I don't know how deep your mathematical background is, but I hope you can make some sense of my answer. What is your situation: Your function $b$ is a matrix product $Wa$, and you want to compute the derivatives with respect to the matrix $W$ and with respect to the vector $a$. Your second calculation $\frac{\partial b}{\partial a}$ is correct: The Jacobian is just the matrix $W$.
The first part, calculating the derivative with respect to $W$, is a bit more "tricky", as you are no longer viewing your function $b$ going from $\mathbb R^3 \to \mathbb R^3$, but rather from $\mathbb R^{3\times 3}\to \mathbb R^3$ (you're sticking in a matrix and getting out a vector). So writing down the derivative $\displaystyle \frac{\partial{b}}{\partial W}$ can no longer be written in matrix form. What comes into play here is the notion of a "tensor", which you will probably have read about when reading about machine learning subjects. A tensor is softly speaking a generalization of the matrix / vector notation, and you can think about it from a programming perspective as a multidimensional array.
An example: Consider having 100 images, each of which has 50 times 60 resolution where each pixel has some red-color value between 0 and 255. In order to store the color information about all pixels in a meaningful way, you would introduce a $(100,50,60,256)$-tensor, where the $(k,l,m,n)$-entry is the red-value (this is $n$) of the $(l,m)$-th pixel of the $k$-th image. Does that make sense? I hope so. If you come from a programming background you will probably have used something like that.
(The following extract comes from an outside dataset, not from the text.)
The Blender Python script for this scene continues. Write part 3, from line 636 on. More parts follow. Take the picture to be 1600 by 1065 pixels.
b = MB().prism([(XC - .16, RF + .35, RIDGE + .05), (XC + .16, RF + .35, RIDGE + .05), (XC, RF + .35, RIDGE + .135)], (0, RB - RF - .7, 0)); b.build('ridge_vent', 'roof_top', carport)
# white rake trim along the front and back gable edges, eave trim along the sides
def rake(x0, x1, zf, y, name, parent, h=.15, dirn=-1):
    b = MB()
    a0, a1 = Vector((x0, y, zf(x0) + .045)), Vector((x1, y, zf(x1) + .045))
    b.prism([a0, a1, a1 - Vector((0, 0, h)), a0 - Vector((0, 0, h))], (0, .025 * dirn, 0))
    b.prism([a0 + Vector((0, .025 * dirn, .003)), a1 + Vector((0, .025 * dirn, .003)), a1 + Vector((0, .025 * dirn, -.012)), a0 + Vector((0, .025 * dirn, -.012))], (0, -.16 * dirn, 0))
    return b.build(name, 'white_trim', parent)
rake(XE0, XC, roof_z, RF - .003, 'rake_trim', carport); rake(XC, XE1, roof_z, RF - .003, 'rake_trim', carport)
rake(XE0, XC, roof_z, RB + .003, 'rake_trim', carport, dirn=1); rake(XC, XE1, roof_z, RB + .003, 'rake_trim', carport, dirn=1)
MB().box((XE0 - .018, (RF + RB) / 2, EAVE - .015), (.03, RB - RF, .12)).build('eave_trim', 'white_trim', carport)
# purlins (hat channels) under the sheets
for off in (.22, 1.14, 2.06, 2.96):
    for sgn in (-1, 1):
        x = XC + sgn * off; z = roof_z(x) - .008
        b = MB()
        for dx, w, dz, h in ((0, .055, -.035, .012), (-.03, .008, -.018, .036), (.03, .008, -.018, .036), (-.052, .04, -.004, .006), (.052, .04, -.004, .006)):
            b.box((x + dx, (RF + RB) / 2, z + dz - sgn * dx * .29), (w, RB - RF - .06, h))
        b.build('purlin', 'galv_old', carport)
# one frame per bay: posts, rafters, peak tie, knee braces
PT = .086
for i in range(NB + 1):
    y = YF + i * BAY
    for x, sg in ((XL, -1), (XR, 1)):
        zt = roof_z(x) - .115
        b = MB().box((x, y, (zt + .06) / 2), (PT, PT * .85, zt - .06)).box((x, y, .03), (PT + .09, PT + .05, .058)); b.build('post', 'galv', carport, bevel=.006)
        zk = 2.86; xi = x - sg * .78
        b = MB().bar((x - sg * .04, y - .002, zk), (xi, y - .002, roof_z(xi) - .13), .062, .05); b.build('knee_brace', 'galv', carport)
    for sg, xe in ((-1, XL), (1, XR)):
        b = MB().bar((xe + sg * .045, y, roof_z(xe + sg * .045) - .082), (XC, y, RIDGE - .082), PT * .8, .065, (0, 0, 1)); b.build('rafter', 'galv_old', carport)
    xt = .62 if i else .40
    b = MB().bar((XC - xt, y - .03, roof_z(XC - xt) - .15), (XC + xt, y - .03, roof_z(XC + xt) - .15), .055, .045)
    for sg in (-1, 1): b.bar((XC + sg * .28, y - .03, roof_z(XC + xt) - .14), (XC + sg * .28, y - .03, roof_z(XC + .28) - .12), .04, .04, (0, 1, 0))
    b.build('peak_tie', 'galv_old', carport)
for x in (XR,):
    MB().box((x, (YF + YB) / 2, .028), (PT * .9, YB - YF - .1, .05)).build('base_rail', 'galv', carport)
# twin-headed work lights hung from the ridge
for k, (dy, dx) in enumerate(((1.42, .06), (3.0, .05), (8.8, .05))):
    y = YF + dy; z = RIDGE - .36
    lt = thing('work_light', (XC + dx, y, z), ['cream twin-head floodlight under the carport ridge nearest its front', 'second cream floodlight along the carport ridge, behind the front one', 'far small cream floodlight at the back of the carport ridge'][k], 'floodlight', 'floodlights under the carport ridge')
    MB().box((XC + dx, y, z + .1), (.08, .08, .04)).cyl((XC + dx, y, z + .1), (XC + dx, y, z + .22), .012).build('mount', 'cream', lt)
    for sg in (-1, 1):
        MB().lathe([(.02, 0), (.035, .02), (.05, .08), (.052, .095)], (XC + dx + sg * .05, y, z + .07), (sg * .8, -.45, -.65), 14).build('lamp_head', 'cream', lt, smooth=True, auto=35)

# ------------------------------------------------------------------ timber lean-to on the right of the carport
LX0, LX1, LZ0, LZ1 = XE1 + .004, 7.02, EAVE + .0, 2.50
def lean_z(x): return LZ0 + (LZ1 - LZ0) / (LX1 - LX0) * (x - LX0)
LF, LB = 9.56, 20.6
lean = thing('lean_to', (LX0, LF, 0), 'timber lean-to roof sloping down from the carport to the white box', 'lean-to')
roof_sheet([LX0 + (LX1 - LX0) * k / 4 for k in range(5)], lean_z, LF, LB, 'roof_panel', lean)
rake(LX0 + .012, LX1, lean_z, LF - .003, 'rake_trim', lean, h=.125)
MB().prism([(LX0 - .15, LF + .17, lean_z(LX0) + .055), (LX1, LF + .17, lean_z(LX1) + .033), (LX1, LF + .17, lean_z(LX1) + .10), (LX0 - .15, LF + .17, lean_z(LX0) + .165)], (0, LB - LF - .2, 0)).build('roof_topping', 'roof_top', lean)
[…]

Now in your case of the Jacobian $\displaystyle \frac{\partial{b}}{\partial a}$ we store the information of the partial derivatives in the same way: it is a $(3,3)$-tensor, where the $(i,j)$-th entry is exactly $\displaystyle \frac{\partial b_i}{\partial a_j}$: This is your matrix $W$ then in the example above, as you have already correctly calculated.
We generalize this notion to $\displaystyle \frac{\partial b}{\partial W}$ accordingly: You put in a $(3,3)$-tensor (in your case $W$) and get out a $(3)$-tensor (your three-dimensional vector $Wa$). Hence $\displaystyle \frac{\partial b}{\partial W}$ is a $(3,3,3)$-tensor, where you have in the $(i,j,k)$-th entry: $\displaystyle \frac{\partial b_i}{\partial W_{jk}}$. I hope you see now why you can no longer note this down in matrix notation: It's more like a cube. Now let's see how $\displaystyle \frac{\partial b_i}{\partial W_{jk}}$ actually looks like.
The $i$-th entry of the vector $b$ is given by:
$$b_i = \sum_{l = 1}^{3}W_{il}a_l.$$
If you differentiate this with respect to $W_{jk}$ you see that
$$\frac{\partial b_i}{\partial W_{jk}} = \begin{cases}
0, & \text{if } i \neq j \\
a_k, & \text{otherwise.}
\end{cases}$$
Hence your tensor will look quite sparse.
I hope that this helps a bit in understanding backpropagation. Applying the chain rule to "tensor-derivatives" works then exactly the same way as the usual chain rule you might know from multivariate calculus, you just have more axes that you're multiplying and summing over. Multiplications like that are for example implemented in functions like tensordot in the Python library numpy.